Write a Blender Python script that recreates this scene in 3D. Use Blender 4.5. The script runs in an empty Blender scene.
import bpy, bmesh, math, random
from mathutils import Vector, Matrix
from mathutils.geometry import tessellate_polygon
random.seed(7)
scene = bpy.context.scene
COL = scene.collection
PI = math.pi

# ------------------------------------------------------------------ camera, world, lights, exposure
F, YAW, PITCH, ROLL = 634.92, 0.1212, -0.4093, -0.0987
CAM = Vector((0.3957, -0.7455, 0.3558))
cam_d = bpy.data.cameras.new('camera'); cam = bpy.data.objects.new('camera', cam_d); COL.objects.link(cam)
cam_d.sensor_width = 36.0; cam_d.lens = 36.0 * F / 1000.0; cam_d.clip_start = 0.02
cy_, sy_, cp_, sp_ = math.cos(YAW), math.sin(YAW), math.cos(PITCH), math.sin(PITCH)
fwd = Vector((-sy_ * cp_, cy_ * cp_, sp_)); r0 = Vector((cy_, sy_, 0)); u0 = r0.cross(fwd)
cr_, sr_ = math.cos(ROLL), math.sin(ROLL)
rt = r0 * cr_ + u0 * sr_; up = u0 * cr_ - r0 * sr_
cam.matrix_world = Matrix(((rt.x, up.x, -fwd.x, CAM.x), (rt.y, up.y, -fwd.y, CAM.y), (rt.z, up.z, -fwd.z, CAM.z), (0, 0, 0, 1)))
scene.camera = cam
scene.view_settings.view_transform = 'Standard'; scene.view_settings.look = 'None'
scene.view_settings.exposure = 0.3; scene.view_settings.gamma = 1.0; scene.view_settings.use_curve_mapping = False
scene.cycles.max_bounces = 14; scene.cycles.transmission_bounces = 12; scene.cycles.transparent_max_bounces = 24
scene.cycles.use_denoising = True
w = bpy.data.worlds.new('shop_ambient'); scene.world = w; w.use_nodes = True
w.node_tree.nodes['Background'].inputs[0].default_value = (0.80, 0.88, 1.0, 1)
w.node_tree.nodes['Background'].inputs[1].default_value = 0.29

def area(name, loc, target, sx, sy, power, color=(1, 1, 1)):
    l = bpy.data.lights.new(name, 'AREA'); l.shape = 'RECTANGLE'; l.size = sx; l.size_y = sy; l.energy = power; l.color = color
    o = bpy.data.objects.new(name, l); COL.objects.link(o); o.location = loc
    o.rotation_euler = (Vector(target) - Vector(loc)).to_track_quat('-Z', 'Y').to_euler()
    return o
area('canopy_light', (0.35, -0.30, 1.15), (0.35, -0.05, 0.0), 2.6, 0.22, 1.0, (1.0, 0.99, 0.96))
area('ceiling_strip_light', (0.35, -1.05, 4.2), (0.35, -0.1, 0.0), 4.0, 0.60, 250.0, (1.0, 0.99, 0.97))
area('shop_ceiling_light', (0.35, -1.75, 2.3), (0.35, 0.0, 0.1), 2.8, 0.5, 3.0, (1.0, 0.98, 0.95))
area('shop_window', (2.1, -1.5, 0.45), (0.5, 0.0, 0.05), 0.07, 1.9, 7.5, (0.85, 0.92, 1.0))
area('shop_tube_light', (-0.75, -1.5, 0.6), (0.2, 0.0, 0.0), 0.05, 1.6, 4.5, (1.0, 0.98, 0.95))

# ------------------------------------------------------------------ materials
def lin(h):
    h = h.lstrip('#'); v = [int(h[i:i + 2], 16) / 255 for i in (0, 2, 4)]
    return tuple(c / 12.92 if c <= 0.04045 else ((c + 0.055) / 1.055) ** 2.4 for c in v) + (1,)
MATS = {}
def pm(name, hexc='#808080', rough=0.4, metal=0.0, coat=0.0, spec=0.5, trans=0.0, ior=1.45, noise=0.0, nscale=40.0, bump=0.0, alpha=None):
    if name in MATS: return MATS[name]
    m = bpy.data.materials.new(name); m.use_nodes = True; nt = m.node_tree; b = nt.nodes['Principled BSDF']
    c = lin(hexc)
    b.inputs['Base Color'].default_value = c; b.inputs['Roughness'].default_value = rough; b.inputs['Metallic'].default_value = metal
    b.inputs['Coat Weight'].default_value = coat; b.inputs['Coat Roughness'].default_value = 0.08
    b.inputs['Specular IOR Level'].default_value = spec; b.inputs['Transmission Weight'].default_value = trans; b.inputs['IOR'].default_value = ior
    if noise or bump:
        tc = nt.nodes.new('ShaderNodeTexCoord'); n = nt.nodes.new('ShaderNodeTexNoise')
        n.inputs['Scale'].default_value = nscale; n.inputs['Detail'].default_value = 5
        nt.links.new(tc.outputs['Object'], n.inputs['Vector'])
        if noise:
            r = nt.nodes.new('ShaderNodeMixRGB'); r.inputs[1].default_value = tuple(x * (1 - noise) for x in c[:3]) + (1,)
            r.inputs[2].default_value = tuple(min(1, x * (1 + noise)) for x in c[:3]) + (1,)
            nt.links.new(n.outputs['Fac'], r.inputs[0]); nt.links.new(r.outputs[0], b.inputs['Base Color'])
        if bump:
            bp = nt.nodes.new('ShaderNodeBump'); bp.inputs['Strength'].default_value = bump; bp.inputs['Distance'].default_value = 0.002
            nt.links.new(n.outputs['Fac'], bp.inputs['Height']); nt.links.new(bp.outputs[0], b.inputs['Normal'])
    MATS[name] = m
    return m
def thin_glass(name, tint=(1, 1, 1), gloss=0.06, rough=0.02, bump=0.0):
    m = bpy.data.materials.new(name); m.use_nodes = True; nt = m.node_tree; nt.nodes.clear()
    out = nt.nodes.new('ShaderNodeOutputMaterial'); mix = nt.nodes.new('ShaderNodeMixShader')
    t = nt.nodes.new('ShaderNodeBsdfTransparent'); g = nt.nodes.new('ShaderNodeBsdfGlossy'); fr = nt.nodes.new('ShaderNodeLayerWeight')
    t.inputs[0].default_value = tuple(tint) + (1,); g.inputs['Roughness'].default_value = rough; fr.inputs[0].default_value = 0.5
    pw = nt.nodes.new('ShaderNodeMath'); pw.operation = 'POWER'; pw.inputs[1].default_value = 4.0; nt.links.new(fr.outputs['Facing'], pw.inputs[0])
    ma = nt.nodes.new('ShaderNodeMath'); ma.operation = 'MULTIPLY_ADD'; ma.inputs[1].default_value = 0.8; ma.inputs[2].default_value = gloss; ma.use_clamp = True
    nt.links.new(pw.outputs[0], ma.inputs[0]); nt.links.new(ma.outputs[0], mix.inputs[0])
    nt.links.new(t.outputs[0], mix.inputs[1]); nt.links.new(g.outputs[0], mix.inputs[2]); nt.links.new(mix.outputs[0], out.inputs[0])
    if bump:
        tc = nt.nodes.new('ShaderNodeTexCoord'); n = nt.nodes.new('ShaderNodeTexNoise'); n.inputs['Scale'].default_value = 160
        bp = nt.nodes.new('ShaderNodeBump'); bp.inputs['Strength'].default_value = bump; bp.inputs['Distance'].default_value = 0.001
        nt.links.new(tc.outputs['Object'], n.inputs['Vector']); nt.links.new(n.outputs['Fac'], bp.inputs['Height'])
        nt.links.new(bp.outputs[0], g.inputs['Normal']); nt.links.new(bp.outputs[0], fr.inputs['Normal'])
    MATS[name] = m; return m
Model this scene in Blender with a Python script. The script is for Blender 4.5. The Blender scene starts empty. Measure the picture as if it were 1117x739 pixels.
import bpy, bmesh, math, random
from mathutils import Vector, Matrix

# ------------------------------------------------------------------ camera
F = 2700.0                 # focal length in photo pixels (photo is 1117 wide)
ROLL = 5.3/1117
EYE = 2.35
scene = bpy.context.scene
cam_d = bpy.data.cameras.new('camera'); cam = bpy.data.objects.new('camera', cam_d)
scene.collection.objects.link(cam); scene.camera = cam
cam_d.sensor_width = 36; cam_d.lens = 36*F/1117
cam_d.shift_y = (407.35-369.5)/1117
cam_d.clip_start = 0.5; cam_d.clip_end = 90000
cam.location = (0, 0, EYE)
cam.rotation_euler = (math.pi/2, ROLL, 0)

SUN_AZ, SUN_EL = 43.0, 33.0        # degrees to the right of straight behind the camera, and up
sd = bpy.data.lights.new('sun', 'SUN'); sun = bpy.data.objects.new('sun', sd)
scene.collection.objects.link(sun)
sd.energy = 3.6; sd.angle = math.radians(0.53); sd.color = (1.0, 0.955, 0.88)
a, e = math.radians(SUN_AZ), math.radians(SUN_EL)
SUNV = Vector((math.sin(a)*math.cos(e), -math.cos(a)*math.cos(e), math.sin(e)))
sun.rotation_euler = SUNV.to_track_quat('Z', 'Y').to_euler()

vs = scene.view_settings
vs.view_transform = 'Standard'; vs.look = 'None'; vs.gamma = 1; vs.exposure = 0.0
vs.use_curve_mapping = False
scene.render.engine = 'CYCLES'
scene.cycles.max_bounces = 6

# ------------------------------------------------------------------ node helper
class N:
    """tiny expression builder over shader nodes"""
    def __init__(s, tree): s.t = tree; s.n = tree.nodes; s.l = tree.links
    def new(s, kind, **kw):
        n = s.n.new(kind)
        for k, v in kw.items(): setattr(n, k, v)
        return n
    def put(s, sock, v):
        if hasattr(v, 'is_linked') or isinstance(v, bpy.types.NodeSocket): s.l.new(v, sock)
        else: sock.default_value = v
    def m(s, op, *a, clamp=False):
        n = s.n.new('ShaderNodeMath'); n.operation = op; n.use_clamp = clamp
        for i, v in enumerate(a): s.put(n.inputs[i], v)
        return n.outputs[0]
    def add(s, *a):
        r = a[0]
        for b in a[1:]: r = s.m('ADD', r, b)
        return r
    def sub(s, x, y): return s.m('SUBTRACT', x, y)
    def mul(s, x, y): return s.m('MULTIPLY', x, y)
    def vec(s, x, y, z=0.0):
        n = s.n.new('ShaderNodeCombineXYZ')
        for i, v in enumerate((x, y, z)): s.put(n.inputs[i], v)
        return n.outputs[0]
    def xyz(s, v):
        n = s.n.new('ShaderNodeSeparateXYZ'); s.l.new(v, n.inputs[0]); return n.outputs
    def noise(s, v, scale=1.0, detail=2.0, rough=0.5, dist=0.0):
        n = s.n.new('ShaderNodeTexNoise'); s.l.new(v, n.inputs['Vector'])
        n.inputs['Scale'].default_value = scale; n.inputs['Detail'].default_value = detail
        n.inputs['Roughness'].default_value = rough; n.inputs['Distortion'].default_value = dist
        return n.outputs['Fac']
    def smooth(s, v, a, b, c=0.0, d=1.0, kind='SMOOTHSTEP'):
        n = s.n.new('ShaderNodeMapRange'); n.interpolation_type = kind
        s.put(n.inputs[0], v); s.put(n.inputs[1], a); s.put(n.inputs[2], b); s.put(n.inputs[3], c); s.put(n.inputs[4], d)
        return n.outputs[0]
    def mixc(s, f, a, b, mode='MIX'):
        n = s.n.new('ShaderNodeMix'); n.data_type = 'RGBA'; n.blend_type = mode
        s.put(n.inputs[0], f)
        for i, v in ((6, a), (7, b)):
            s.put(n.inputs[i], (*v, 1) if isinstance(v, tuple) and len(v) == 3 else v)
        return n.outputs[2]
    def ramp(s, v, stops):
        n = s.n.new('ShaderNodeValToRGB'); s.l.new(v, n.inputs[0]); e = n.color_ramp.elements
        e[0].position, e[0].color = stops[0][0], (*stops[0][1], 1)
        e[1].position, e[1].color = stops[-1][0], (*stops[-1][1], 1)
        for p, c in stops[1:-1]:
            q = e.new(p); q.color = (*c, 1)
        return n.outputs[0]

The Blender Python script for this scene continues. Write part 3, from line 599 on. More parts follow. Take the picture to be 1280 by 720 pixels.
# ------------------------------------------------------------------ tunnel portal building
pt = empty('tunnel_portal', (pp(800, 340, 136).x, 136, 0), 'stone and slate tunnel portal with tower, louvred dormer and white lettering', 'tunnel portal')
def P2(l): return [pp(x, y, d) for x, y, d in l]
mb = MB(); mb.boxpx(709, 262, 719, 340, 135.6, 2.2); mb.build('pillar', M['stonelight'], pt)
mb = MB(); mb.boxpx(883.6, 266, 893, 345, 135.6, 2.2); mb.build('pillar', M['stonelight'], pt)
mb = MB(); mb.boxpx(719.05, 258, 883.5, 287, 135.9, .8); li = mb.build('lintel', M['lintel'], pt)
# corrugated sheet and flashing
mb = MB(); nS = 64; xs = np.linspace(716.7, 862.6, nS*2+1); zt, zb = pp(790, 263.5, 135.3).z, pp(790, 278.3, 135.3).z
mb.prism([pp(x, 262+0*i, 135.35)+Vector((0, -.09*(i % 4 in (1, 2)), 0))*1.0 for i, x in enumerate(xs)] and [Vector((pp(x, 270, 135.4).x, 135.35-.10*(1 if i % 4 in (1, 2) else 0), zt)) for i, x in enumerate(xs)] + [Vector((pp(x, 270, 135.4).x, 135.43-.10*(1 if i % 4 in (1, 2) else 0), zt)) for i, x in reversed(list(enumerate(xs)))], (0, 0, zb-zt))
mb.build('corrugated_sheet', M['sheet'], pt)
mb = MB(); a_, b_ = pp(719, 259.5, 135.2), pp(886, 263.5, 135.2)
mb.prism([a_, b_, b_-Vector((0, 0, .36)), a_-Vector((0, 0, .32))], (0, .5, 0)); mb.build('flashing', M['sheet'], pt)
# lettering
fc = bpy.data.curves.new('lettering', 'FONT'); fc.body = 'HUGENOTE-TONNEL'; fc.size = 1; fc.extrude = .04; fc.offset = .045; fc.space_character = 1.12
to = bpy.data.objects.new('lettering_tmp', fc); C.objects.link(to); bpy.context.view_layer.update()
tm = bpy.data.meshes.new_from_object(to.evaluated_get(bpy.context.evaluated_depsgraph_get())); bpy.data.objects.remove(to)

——

STATED PROBLEM: Return, word for word, every line from the line with "The Blender Python" to the final line of the data.

OUTPUT BELOW:
The Blender Python script for this scene continues. Write part 3, from line 599 on. More parts follow. Take the picture to be 1280 by 720 pixels.
# ------------------------------------------------------------------ tunnel portal building
pt = empty('tunnel_portal', (pp(800, 340, 136).x, 136, 0), 'stone and slate tunnel portal with tower, louvred dormer and white lettering', 'tunnel portal')
def P2(l): return [pp(x, y, d) for x, y, d in l]
mb = MB(); mb.boxpx(709, 262, 719, 340, 135.6, 2.2); mb.build('pillar', M['stonelight'], pt)
mb = MB(); mb.boxpx(883.6, 266, 893, 345, 135.6, 2.2); mb.build('pillar', M['stonelight'], pt)
mb = MB(); mb.boxpx(719.05, 258, 883.5, 287, 135.9, .8); li = mb.build('lintel', M['lintel'], pt)
# corrugated sheet and flashing
mb = MB(); nS = 64; xs = np.linspace(716.7, 862.6, nS*2+1); zt, zb = pp(790, 263.5, 135.3).z, pp(790, 278.3, 135.3).z
mb.prism([pp(x, 262+0*i, 135.35)+Vector((0, -.09*(i % 4 in (1, 2)), 0))*1.0 for i, x in enumerate(xs)] and [Vector((pp(x, 270, 135.4).x, 135.35-.10*(1 if i % 4 in (1, 2) else 0), zt)) for i, x in enumerate(xs)] + [Vector((pp(x, 270, 135.4).x, 135.43-.10*(1 if i % 4 in (1, 2) else 0), zt)) for i, x in reversed(list(enumerate(xs)))], (0, 0, zb-zt))
mb.build('corrugated_sheet', M['sheet'], pt)
mb = MB(); a_, b_ = pp(719, 259.5, 135.2), pp(886, 263.5, 135.2)
mb.prism([a_, b_, b_-Vector((0, 0, .36)), a_-Vector((0, 0, .32))], (0, .5, 0)); mb.build('flashing', M['sheet'], pt)
# lettering
fc = bpy.data.curves.new('lettering', 'FONT'); fc.body = 'HUGENOTE-TONNEL'; fc.size = 1; fc.extrude = .04; fc.offset = .045; fc.space_character = 1.12
to = bpy.data.objects.new('lettering_tmp', fc); C.objects.link(to); bpy.context.view_layer.update()
tm = bpy.data.meshes.new_from_object(to.evaluated_get(bpy.context.evaluated_depsgraph_get())); bpy.data.objects.remove(to)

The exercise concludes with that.